Short task: Search the data for the string "scene" and gather each line it is in.

Data section:

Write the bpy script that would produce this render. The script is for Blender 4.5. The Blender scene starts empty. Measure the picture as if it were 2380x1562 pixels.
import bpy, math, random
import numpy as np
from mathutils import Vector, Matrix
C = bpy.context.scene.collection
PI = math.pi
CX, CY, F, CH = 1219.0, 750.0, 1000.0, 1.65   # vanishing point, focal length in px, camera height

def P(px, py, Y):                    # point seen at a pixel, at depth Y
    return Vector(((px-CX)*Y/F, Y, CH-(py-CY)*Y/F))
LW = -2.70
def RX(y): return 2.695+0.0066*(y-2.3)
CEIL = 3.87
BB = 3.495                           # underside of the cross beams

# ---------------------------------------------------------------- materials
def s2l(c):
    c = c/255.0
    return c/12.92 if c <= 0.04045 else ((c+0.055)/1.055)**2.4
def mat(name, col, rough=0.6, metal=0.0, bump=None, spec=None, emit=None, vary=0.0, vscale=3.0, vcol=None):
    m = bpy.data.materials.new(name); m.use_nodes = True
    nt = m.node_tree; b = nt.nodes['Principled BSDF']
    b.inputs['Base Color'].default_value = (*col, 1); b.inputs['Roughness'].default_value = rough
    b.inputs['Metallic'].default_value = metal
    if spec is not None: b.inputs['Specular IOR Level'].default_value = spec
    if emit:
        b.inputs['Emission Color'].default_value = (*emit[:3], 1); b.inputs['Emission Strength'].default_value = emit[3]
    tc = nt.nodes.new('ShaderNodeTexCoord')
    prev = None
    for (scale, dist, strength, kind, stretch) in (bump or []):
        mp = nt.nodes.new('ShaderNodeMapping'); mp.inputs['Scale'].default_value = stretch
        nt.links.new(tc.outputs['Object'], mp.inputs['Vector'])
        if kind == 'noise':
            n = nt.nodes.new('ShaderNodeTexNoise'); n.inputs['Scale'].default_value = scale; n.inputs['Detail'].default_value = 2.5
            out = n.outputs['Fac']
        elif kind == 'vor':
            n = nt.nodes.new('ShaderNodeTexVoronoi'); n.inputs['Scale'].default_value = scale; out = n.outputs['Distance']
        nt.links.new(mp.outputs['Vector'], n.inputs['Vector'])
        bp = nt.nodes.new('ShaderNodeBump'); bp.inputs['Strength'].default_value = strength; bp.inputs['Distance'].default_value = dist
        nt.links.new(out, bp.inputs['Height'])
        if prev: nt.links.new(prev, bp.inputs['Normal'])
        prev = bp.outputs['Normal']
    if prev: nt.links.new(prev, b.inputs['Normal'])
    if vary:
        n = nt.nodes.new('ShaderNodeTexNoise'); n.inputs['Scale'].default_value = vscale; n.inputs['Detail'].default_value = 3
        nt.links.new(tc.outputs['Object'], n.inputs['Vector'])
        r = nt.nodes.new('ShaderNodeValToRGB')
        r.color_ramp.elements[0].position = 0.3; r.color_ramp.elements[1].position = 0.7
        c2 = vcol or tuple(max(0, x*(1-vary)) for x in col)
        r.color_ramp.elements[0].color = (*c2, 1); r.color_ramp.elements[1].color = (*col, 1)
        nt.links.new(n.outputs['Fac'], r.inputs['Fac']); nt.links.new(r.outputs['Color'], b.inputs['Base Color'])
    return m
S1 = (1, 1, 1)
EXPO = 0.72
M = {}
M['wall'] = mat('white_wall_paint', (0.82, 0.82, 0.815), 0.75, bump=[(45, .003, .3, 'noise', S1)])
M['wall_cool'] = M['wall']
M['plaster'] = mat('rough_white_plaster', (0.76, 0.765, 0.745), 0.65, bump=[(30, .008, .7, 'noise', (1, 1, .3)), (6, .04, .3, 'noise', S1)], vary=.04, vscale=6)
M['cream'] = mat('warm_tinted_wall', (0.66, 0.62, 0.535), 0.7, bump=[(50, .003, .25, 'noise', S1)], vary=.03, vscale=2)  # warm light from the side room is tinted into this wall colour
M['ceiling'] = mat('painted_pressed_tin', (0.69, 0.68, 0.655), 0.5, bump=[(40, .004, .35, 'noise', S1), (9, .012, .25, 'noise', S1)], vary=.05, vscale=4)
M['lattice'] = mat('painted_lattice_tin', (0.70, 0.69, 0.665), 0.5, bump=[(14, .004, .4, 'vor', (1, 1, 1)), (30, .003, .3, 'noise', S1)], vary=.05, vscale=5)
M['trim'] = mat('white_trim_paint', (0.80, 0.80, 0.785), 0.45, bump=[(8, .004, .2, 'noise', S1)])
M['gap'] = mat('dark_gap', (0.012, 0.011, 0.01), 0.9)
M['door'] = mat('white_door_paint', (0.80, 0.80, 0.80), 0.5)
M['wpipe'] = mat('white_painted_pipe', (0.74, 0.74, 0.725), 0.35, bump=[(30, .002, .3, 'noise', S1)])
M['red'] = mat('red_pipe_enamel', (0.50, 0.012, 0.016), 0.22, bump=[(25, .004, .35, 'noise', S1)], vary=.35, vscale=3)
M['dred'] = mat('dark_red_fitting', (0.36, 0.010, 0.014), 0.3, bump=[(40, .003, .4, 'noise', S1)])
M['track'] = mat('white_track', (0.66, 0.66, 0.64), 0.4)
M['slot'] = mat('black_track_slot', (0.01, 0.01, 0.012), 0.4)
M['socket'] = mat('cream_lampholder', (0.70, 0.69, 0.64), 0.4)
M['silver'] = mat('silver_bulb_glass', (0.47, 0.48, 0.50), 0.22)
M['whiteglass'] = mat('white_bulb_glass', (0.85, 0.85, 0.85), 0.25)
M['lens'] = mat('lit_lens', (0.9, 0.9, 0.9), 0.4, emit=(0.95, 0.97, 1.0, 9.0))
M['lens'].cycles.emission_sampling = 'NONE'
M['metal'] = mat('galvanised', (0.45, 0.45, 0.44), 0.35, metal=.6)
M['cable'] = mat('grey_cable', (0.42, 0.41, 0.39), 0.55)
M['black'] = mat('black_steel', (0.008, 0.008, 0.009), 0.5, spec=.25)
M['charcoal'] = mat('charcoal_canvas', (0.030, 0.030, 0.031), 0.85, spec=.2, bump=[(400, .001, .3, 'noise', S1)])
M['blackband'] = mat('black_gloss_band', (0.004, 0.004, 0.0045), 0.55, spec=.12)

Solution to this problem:
Write the bpy script that would produce this render. The script is for Blender 4.5. The Blender scene starts empty. Measure the picture as if it were 2380x1562 pixels.
C = bpy.context.scene.collection